Chuck Cunningham Syndrome, where characters just disappear and never get mentioned again. All it takes is one line of dialog to avoid this, and it still happens.
Honestly the biggest one for me is the fish out of water scenario, where the one person gives a hot dog to the other to relate and the misplaced character is frightened or confused hearing the name; thinking they are eating dog. Cause they just learned what dogs are and like those.
To be fair, if you have absolutely ZERO context for the name of the food in relation to the animal, it’s a mistake I can see being pretty common. Come to think of it, why the fuck are the called hotdogs anyway?
According to Wikipedia, because people actually did used to assume there was dog meat in the sausages, and in the early 20th century, dog meat was used in German sausages. Then it just became one of those slang terms that stuck.
Understandable, but I should elaborate. I just find the usage of it to be done to death and becomes a staple for movies with poor writing to fill in space instead of trying something else.
I think in your instance, you're complaining about the stock joke that's simply been overdone to death, and I'll agree there. But that goes for pretty much any overplayed joke. Although similarly, there was the gag used in both the Justice League: War animated film and the Wonder Woman live action film of the fish-out-of-water Diana squeeing over her first ice cream experience. And despite how played-out it was, especially using the same gag for two iterations of the same character, I still didn't really mind it in the end because it was goddamned adorable in both instances.
Both instances were also approached differently be the two versions of Diana in their respective movies so that helps the joke too.
Here's one I just tweeted about: Nobody gets how evolution works. I want to say this is Pokemon's fault, but Sci-Fi writers, or any writer in general throwing that word to describe an organism or a creature that changes to something different or bigger bugs me. What Pokemon made popular is simply "growth". The Pokemon are not "evolving", they're simply growing up from children to adults. Evolution is the slow and steady change that goes through generations of the same lineage of creatures. That's how dinosaurs and other ancient animals changed through time. They didn't just transform to new species by accident.

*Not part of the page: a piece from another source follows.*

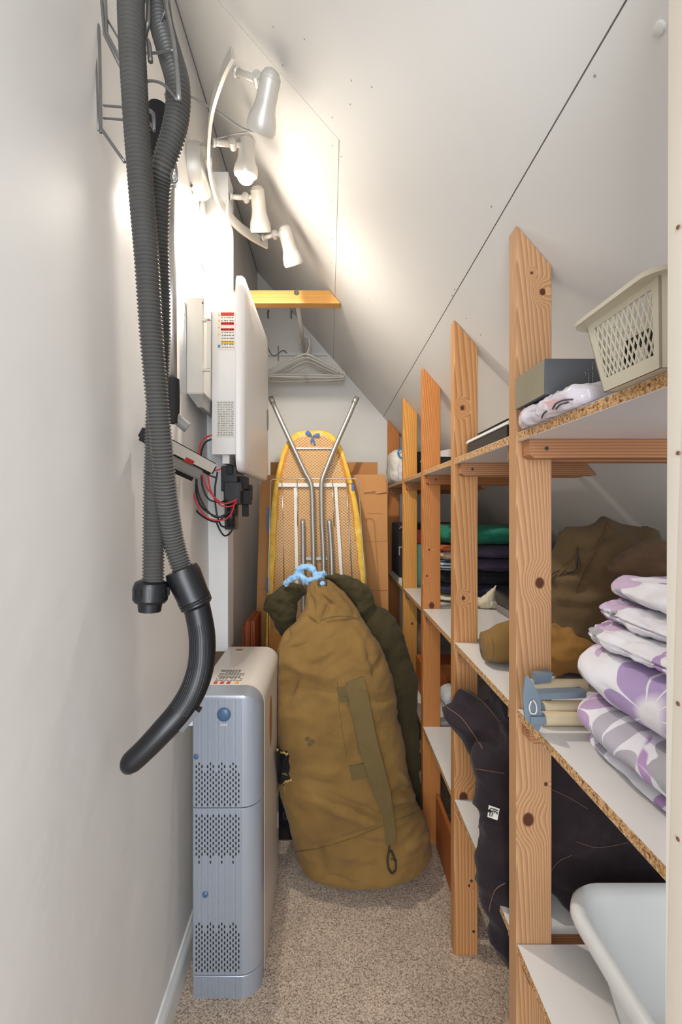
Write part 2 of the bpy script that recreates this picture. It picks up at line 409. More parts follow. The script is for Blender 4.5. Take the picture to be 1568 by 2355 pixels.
def floralmat(name, flowers, base='e4e2e8', swirl=None, rough=0.9):
    """printed linen: big many-petalled blooms [(y,z,radius,colour)] in the object's yz plane, plus loose leaf blotches"""
    m, t, b = nt(name); L = t.links; b.inputs['Roughness'].default_value = rough; b.inputs['Specular IOR Level'].default_value = 0.2
    tc = N(t, 'ShaderNodeTexCoord'); src = tc.outputs['Object']
    sp = N(t, 'ShaderNodeSeparateXYZ'); L.new(src, sp.inputs[0])
    # wander x into y so that the print carries round the folds
    col = None
    rgb0 = N(t, 'ShaderNodeRGB'); rgb0.outputs[0].default_value = lin(base); col = rgb0.outputs[0]
    for k, (cc_, off_, th_) in enumerate((('a9a7ad', 3.1, 0.56), ('b394c0', 11.7, 0.55), ('c9b3cf', 23.3, 0.60))):
        mpn = N(t, 'ShaderNodeMapping'); mpn.inputs['Location'].default_value = (off_, off_*1.3, off_*.7); mpn.inputs['Scale'].default_value = (9, 9, 16); mpn.inputs['Rotation'].default_value = (0.6*k+0.4, 0.3, 0.2); L.new(src, mpn.inputs['Vector'])
        nn_ = N(t, 'ShaderNodeTexNoise'); nn_.inputs['Scale'].default_value = 1.0; nn_.inputs['Detail'].default_value = 1; nn_.inputs['Distortion'].default_value = 0.8; L.new(mpn.outputs[0], nn_.inputs['Vector'])
        tr_ = N(t, 'ShaderNodeMapRange'); tr_.inputs[1].default_value = th_; tr_.inputs[2].default_value = th_+0.012; L.new(nn_.outputs['Fac'], tr_.inputs[0])
        mx = N(t, 'ShaderNodeMix', data_type='RGBA'); mx.inputs[7].default_value = lin(cc_); L.new(tr_.outputs[0], mx.inputs[0]); L.new(col, mx.inputs[6]); col = mx.outputs[2]
    if swirl == 'none':
        rgb = N(t, 'ShaderNodeRGB'); rgb.outputs[0].default_value = lin(base); col = rgb.outputs[0]
    for (fy, fz, fr_, fc) in flowers:
        dy = N(t, 'ShaderNodeMath', operation='SUBTRACT'); dy.inputs[1].default_value = fy; L.new(sp.outputs[1], dy.inputs[0])
        dz = N(t, 'ShaderNodeMath', operation='SUBTRACT'); dz.inputs[1].default_value = fz; L.new(sp.outputs[2], dz.inputs[0])
        at = N(t, 'ShaderNodeMath', operation='ARCTAN2'); L.new(dy.outputs[0], at.inputs[0]); L.new(dz.outputs[0], at.inputs[1])
        cb = N(t, 'ShaderNodeCombineXYZ'); L.new(dy.outputs[0], cb.inputs[0]); L.new(dz.outputs[0], cb.inputs[1])
        ln = N(t, 'ShaderNodeVectorMath', operation='LENGTH'); L.new(cb.outputs[0], ln.inputs[0])
        # petals
        k = N(t, 'ShaderNodeMath', operation='MULTIPLY'); k.inputs[1].default_value = 4.5; L.new(at.outputs[0], k.inputs[0])
        sn = N(t, 'ShaderNodeMath', operation='SINE'); L.new(k.outputs[0], sn.inputs[0])
        ab = N(t, 'ShaderNodeMath', operation='ABSOLUTE'); L.new(sn.outputs[0], ab.inputs[0])
        pw = N(t, 'ShaderNodeMath', operation='POWER'); pw.inputs[1].default_value = 0.35; L.new(ab.outputs[0], pw.inputs[0])
        rad = N(t, 'ShaderNodeMath', operation='MULTIPLY'); rad.inputs[1].default_value = fr_; L.new(pw.outputs[0], rad.inputs[0])
        ins = N(t, 'ShaderNodeMath', operation='LESS_THAN'); L.new(ln.outputs['Value'], ins.inputs[0]); L.new(rad.outputs[0], ins.inputs[1])
        core = N(t, 'ShaderNodeMapRange'); core.inputs[1].default_value = fr_*0.16; core.inputs[2].default_value = fr_*0.30; L.new(ln.outputs['Value'], core.inputs[0])
        # white veins: at |sin|~0, narrower further out
        vein = N(t, 'ShaderNodeMapRange'); vein.inputs[1].default_value = 0.10; vein.inputs[2].default_value = 0.2; L.new(ab.outputs[0], vein.inputs[0])
        m1 = N(t, 'ShaderNodeMath', operation='MULTIPLY'); L.new(ins.outputs[0], m1.inputs[0]); L.new(core.outputs[0], m1.inputs[1])
        m2 = N(t, 'ShaderNodeMath', operation='MULTIPLY'); L.new(m1.outputs[0], m2.inputs[0]); L.new(vein.outputs[0], m2.inputs[1])
        wipe = N(t, 'ShaderNodeMapRange'); wipe.inputs[1].default_value = fr_*1.02; wipe.inputs[2].default_value = fr_*0.98; L.new(ln.outputs['Value'], wipe.inputs[0])
        mw = N(t, 'ShaderNodeMix', data_type='RGBA'); mw.inputs[7].default_value = lin(base); L.new(wipe.outputs[0], mw.inputs[0]); L.new(col, mw.inputs[6])
        mc = N(t, 'ShaderNodeMix', data_type='RGBA'); mc.inputs[7].default_value = lin(fc); L.new(m2.outputs[0], mc.inputs[0]); L.new(mw.outputs[2], mc.inputs[6]); col = mc.outputs[2]
    L.new(col, b.inputs['Base Color'])
    n2 = N(t, 'ShaderNodeTexNoise'); n2.inputs['Scale'].default_value = 700; L.new(src, n2.inputs['Vector'])
    bp = N(t, 'ShaderNodeBump'); bp.inputs['Strength'].default_value = 0.35; bp.inputs['Distance'].default_value = 0.001
    L.new(n2.outputs['Fac'], bp.inputs['Height']); L.new(bp.outputs['Normal'], b.inputs['Normal'])
    return m

M = {}
M['wall'] = wallmat('painted_wall', 'dedbd7', 0.5, 0.25, 0.22)
M['wall_back'] = wallmat('painted_back_wall', 'dcd9d3', 0.6, 0.8, 0.12)
M['ceil'] = wallmat('painted_ceiling_board', 'd9d7d3', 0.5, 0.2, 0.05)
M['ceil_gap'] = plain('ceiling_gap', '6b6864', 0.9)
M['white_trim'] = plain('white_trim', 'dcdcda', 0.35, var=0.03)
M['carpet'] = carpetmat()
M['chip'] = chipmat()
M['melamine'] = plain('melamine', 'dedbd8', 0.3, var=0.02)
M['black'] = plain('black_plastic', '15161a', 0.35, var=0.1)
M['black_matte'] = plain('black_matte', '141416', 0.7, var=0.2, bump=0.1)
M['hose'] = plain('hose_grey', '53524f', 0.34, var=0.1)
M['wire'] = plain('zinc_wire', '8b8a88', 0.4, 0.75, var=0.15)
M['chrome'] = plain('steel_tube', 'c6c4c0', 0.28, 0.85, var=0.05)
M['alu'] = plain('brushed_tube', 'a9a7a2', 0.42, 0.7, var=0.08)
M['lampwhite'] = plain('satin_lamp_metal', 'c9c4bc', 0.38, 0.25, var=0.04)
M['applwhite'] = plain('appliance_white', 'dfdcd9', 0.3, var=0.02)
M['applcream'] = plain('appliance_cream', 'd2cdc3', 0.4, var=0.03)
M['silver'] = plain('silver_paint', 'a2a9b4', 0.32, 0.35, var=0.03)  # silver tinted bluish: the doorway's cool daylight is put into the colour
M['silverbody'] = plain('warm_white_shell', 'd8d0c7', 0.33, 0.0, var=0.03)
M['bluebtn'] = plain('blue_grey_button', '3f5e7c', 0.3, var=0.05)
M['labelpaper'] = plain('label_paper', 'd8d3c8', 0.6, var=0.05)
M['ink'] = plain('ink', '3a3936', 0.7)
M['red'] = plain('red_print', 'b8352c', 0.5)
M['yellow'] = plain('yellow_print', 'e0a52c', 0.5)
M['blueprint'] = plain('blue_print', '3f78b4', 0.5)
M['redwire'] = plain('red_wire', 'c0222b', 0.4)
M['bulb'] = plain('lit_bulb', 'ffffff', 0.4, emit=('fff4e2', 14.0))
M['frost'] = plain('frosted_glass', 'e6e3dc', 0.3, var=0.02)
M['cardboard'] = plain('cardboard', 'c08a54', 0.85, var=0.08, vs=4, bump=0.15, bs=90)
M['cardboard_dark'] = plain('cardboard_inner', 'a8723f', 0.85, var=0.1, vs=4)
M['redwood'] = wood('red_stained_wood', 'b0623a', '8c4426', 'Z', ringscale=60)
M['orangewood'] = wood('orange_varnished_wood', 'c2763f', '9e5628', 'Y', ringscale=60, off=(0.5, 0.2))
M['beamwood'] = wood('varnished_beam_wood', 'e8b468', 'c98c44', 'X', ringscale=70)
M['cleat'] = wood('cleat_wood', 'bd8a60', '966544', 'X', ringscale=80)
M['cleat_or'] = wood('cleat_wood_warm', 'b97a48', '8d5730', 'X', ringscale=80)
M['canvas'] = clothmat('khaki_canvas', '71562f', '8b6c3b', vs=5, fold=0.35, fs=16)
M['canvas_strap'] = clothmat('olive_webbing', '5f5030', '6b5a38', vs=12, weave=500)
M['olive'] = clothmat('dark_olive_canvas', '3b3420', '4a4129', vs=6, fold=0.35, fs=16)
M['bluerope'] = clothmat('pale_blue_cloth', '7fb0dc', 'a6cbe8', vs=40)
M['yellowcloth'] = clothmat('yellow_cover', 'd0a234', 'e6c25c', vs=25, fold=0.3, fs=60)
M['bluepatch'] = clothmat('blue_cover_print', '4a5f92', '5e76a8', vs=25)
M['jacket'] = clothmat('dark_plum_fabric', '211a1d', '30262a', vs=7, fold=0.4, fs=22)
M['jacketseam'] = plain('seam_thread', '6b5144', 0.9)
M['coat'] = clothmat('brown_wool', '54432d', '665238', vs=6, fold=0.15)
M['coat_ochre'] = clothmat('ochre_wool', '8a6230', '99703a', vs=8, fold=0.2)
M['knit'] = clothmat('brown_knit', '4a3626', '5b4533', vs=30, bump=0.8)
M['basket'] = plain('olive_beige_plastic', 'c8c0ab', 0.4, var=0.04)
M['tub'] = plain('white_tub_plastic', 'd8dad9', 0.3, var=0.02)
M['greenball'] = clothmat('green_terry', '1f6a55', '2c8269', vs=40, weave=300, bump=1.0)
M['navy'] = clothmat('navy_fleece', '2a2d44', '363a55', vs=20, bump=0.9, weave=400)
M['navyp'] = clothmat('slate_purple_fleece', '443d52', '4f475e', vs=20, bump=0.9, weave=400)
M['darkgrey'] = clothmat('charcoal_terry', '1e1f26', '2b2c34', vs=20, bump=0.9, weave=400)
M['orangecloth'] = clothmat('rust_cloth', 'b4572b', 'c76a3a', vs=20)
M['beigecloth'] = clothmat('beige_cloth', 'b79f86', 'c9b49c', vs=20)
M['creamcloth'] = clothmat('cream_cloth', 'd8ccb0', 'e6dcc6', vs=20, fold=0.3, fs=40)
M['stripe'] = stripes('striped_towel', '3a5870', 'd6d9da', 2, 75.0, 0.55)
M['mint'] = plain('mint_plastic', '7fc4ad', 0.5)
M['plasticwrap'] = plain('clear_wrap', 'd9d2da', 0.15, var=0.12, vs=30, bump=0.5, bs=60)
M['pinkprint'] = plain('pink_print', 'd9b0b6', 0.4)
M['bagwhite'] = plain('white_paper_bag', 'dcd6ca', 0.6, var=0.06, vs=15, bump=0.4, bs=40)
M['boxblack'] = plain('dark_grey_carton', '4b4c50', 0.45, var=0.05)
M['boxside'] = plain('satin_carton_side', '8f8770', 0.35, var=0.15, vs=10)
M['bluegrey'] = plain('blue_grey_steel', '7c8c99', 0.45, 0.3, var=0.08)
M['blind'] = plain('cream_blind_fabric', 'd9c7a4', 0.7, var=0.06)
M['rustspot'] = plain('rusty_spot', '6f4a30', 0.9)
M['screw'] = plain('screw_steel', '55504a', 0.4, 0.8)
M['grey'] = plain('mid_grey_plastic', '8e8c88', 0.5)
M['whitecloth'] = clothmat('white_cloth', 'c9cdd0', 'dadcdf', vs=20)
M['doorwood'] = wood('whitewashed_jamb', 'd0c8bb', 'c3b8a8', 'Z', ringscale=22)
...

This on all counts And one thing I detest in anime is why is it that 95% of the time the male protag sucks ass and gets his bottom kicked by the female characters (I'm looking at you, Infinite Stratos and Horizon in the Middle of Nowhere)
The star wars/ trek trope of single occupation aliens. "The ferengi are the corrupt merchants", "the Bothans are spies". That sort of thing.

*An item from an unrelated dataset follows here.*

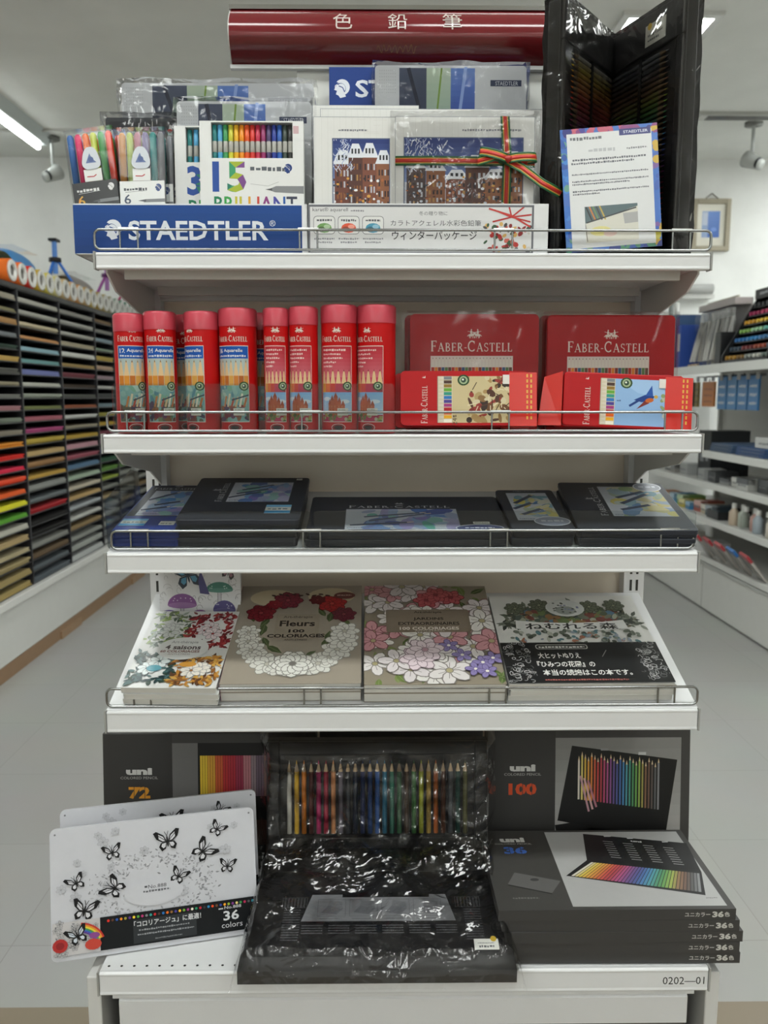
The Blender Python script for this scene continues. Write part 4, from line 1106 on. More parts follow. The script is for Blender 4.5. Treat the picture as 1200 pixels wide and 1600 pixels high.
def dark_tin(label, loc, w, l, h, rz, group, art=None, blue=False, text='up', seed=1, sticker=None, rect=None):
    t = thing('pencil_tin', label, 'pencil tin', loc, srot(3, rz), group)
    W, L = w * 1000, l * 1000
    MB().prism(rrect(.0012, .0012, w - .0012, l - .0012, .006), 0, h * .45, '#2c2f36' if not blue else '#2b3f86').build('tin_base', TIN, t, bevel=.001)
    mb = MB().prism(rrect(0, 0, w, l, .007), h * .42, h, DARK if not blue else '#2a3a78'); p = top(mb, 0, 0, h, clip=(1, 1, W - 1, L - 1))
    if blue: p.rect(3, L * .30, W - 3, L - 3, '#3a3c43'); p.rect(1, 1, W - 1, L * .30, '#2d3f86')
    if art:
        u0, v0, u1, v1 = rect
        if text == 'up':
            knights(p, W * .47, v1 + 23, 16, '#b9bbc1'); p.serif('FABER-CASTELL', W * .47, v1 + 7, 11, '#c4c6ca', min(W * .75, 170))
        elif text == 'side':
            p.serif('FABER-CASTELL', u0 - 8, (v0 + v1) / 2, 11, '#c4c6ca', (v1 - v0) * .98, rot=90)
            knights(p, u0 - 24, (v0 + v1) / 2 + 6, 17, '#b9bbc1')
        elif text == 'small':
            p.dashes(W * .3, v1 + 8, W * .4, 4, '#8d9096', seed)
        p.rect(u0 - .8, v0 - .8, u1 + .8, v1 + .8, '#80848c'); wash_art(p, u0, v0, u1, v1, art, seed)
        p.dashes(u0 + 3, v0 + 5, (u1 - u0) * .4, 3.5, '#6d7280', seed)
    mb.build('tin_lid', TIN, t, bevel=.0012)
    for st in sticker or []:
        kind, u, v, sw, sh = st[:5]
        s = MB(); s.prism([(u / 1000, v / 1000), ((u + sw) / 1000, v / 1000), ((u + sw) / 1000, (v + sh) / 1000), (u / 1000, (v + sh) / 1000)], h + .0004, h + .0008, '#d9d9d2'); q = top(s, 0, 0, h + .0008)
        if kind == 'card':
            q.rect(u, v, u + sw, v + sh * .3, '#3f9ad0'); q.rect(u, v + sh * .72, u + sw, v + sh, '#6fb4dc'); q.dashes(u + 4, v + sh * .4, sw * .8, sh * .2, '#7a8a94', 3)
            s.build('price_card', GLOSS, t, label='blue and white price card')
        elif kind == 'oval':
            s = MB(); q = top(s, 0, 0, h + .0004); q.ell(u + sw / 2, v + sh / 2, sw / 2, sh / 2, '#cfd2d9', n=22); q.ell(u + sw / 2, v + sh / 2, sw / 2 - 2, sh / 2 - 2, '#353f6c' if len(st) < 6 else st[5], n=22); q.dashes(u + sw * .2, v + sh * .42, sw * .6, sh * .2, '#c9cdd6', 5)
            s.build('oval_sticker', GLOSS, t)
        else:
            q.dashes(u + 2, v + 2, sw * .8, sh * .4, '#77777a', 6); s.build('price_sticker', GLOSS, t)
    return t
BL = ['#2f5fae', '#3f7fc0', '#2a3f8c', '#4a9a86', '#6a5aa4', '#3b6fb4']
GN = ['#c9b84a', '#b9a23a', '#8aa06a', '#5a8a9a', '#d0c27a', '#3f6a9c']
def stack3(x, y, w, l, h, rzs, labels, group, **k):
    for i, lab in enumerate(labels):
        topmost = i == len(labels) - 1
        kw = dict(k)
        if not topmost: kw['sticker'] = None
        dark_tin(lab, on(3, x + (.002 * ((i * 7) % 3 - 1)), y + (.001 * (i % 2)), .0012 + i * (h + .0004)), w, l, h, rzs, group, **kw)
stack3(-.448, .023, .106, .228, .0122, -2, ['lower blue-fronted dark tin at the left end of the sloping shelf', 'upper blue-fronted dark tin with blue price card at the left end of the sloping shelf'], 'blue-fronted dark tins at the left end', art=BL, blue=True, text='up', rect=(16, 72, 94, 196), seed=3, sticker=[('card', 4, 24, 40, 30), ('small', 66, 28, 24, 16)])
stack3(-.350, .022, .190, .212, .0145, 0, ['bottom tin of the tall dark stack second from the left', 'middle tin of the tall dark stack second from the left', 'top dark tin with sideways lettering and a price card, second stack from the left'], 'tall stack of large dark tins', art=BL, text='side', rect=(64, 84, 164, 184), seed=5, sticker=[('card', 132, 28, 40, 38), ('small', 168, 196, 10, 8)])
stack3(-.150, .020, .314, .170, .0115, 0, ['lower wide dark tin in the middle of the sloping shelf', 'upper wide dark tin in the middle, lettering across above its picture'], 'wide dark tins in the middle', art=BL, text='up', rect=(60, 14, 240, 106), seed=9, sticker=[('oval', 232, 2, 76, 32), ('small', 262, 36, 26, 9)])
stack3(.168, .021, .099, .196, .0130, 0, ['lower of the two narrow dark tins right of the middle', 'upper narrow dark tin right of the middle with an oval sticker'], 'narrow dark tins right of the middle', art=GN, text='small', rect=(16, 44, 84, 178), seed=13, sticker=[('oval', 40, 18, 58, 42, '#8d93a4')])
stack3(.270, .021, .182, .236, .0135, -4, ['lower large dark tin at the right end of the sloping shelf', 'upper large dark tin with sideways lettering at the right end of the sloping shelf'], 'large dark tins at the right end', art=GN, text='side', rect=(66, 62, 168, 212), seed=17, sticker=[('oval', 128, 186, 48, 48, '#8a8f9c')])

# ------------------------------------------------------------------ fourth shelf: colouring books
def book(label, loc, w, l, h, rz, cover, pages, art, group, spine=None, rx=0, base_rot=None):
    t = thing('colouring_book', label, 'book', loc, base_rot or srot(4, rz), group)
    MB().box(.0006, .0006, .0006, w - .001, l - .001, h - .0006, pages).build('page_block', MATTE, t)
    c = MB(); c.box(0, 0, h - .0006, w, l, h, cover); c.box(0, 0, 0, w, l, .0006, cover); c.box(0, 0, 0, .0006, l, h, spine or cover)
    if art: art(top(c, 0, 0, h, clip=(0, 0, w * 1000, l * 1000)), w * 1000, l * 1000)
    c.build('cover', GLOSS, t)
    return t
def art_seasons(p, W, L):
    rg = random.Random(2)
    quads = [((.06, .53, .47, .95), ['#4a5a4c', '#6d7a5a', '#8aa05a', '#9aa49a'], '#c9ccc8'), ((.5, .5, .96, .95), ['#7a2028', '#8f2a30', '#5f1c24', '#a03c3c'], '#d8c9cc'), ((.05, .06, .46, .42), ['#24383c', '#31484a', '#2b4034', '#486464'], '#cfd8d8'), ((.5, .05, .96, .38), ['#8a5a2a', '#b07a34', '#5a3a24', '#c0954a'], '#dcd6cc')]
    for (a, b, c, d), pal, cen in quads:
        u0, v0, u1, v1 = a * W, b * L, c * W, d * L
        for k in range(150):
            e = rg.choice('LRTB'); s = rg.random(); q = rg.gauss(0, .07)
            u, v = {'L': (.1 + q, s), 'R': (.9 + q, s), 'T': (s, .9 + q), 'B': (s, .1 + q)}[e]
            leaf(p, u0 + (u1 - u0) * u, v0 + (v1 - v0) * v, rg.uniform(9, 17), rg.uniform(0, 360), rg.choice(pal))
        for k in range(3): flower(p, (u0 + u1) / 2 + rg.uniform(-12, 12), (v0 + v1) / 2 + rg.uniform(-14, 14), rg.uniform(13, 19), cen, '#8d9090', rg.choice(pal), 7, rg.uniform(0, 50))
    p.ell(.62 * W, .27 * L, 14, 7, '#c08a3a'); p.ell(.55 * W, .33 * L, 8, 6, '#3b2a22'); p.ell(.27 * W, .22 * L, 12, 8, '#5f9aa8')
    p.ell(W * .5, L * .47, 42, 30, '#d5d6d4', 0, 24)
    p.text('Art-th\u00e9rapie', W * .5, L * .525, 9, '#8d8f90', 44, bold=.01); p.text('4 saisons', W * .5, L * .455, 12, '#4a3f3e', 58, bold=.03); p.text('60 COLORIAGES', W * .48, L * .415, 6.5, '#7a4f4a', 64, bold=.035); p.text('ANTI-STRESS', W * .48, L * .385, 4, '#8d7a76', 36)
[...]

“I Knew It” is quickly becoming a major pet peeve of mine. It’s to the point that literally everything that happens in a work will be listed as “fans correctly guessed that x”. You know, not everybody saw everything coming, I seriously doubt every single little plot point about whatever was known beforehand. Yes, of course, there’s a chance, but it’s stupid how there are miles and miles of people listing everything that happens in a work just to, I dunno, critique the work for being unoriginal or something? Jeez.
That first one I find can work, but it’s heavily dependant on the philosophy and outcome of the media in question.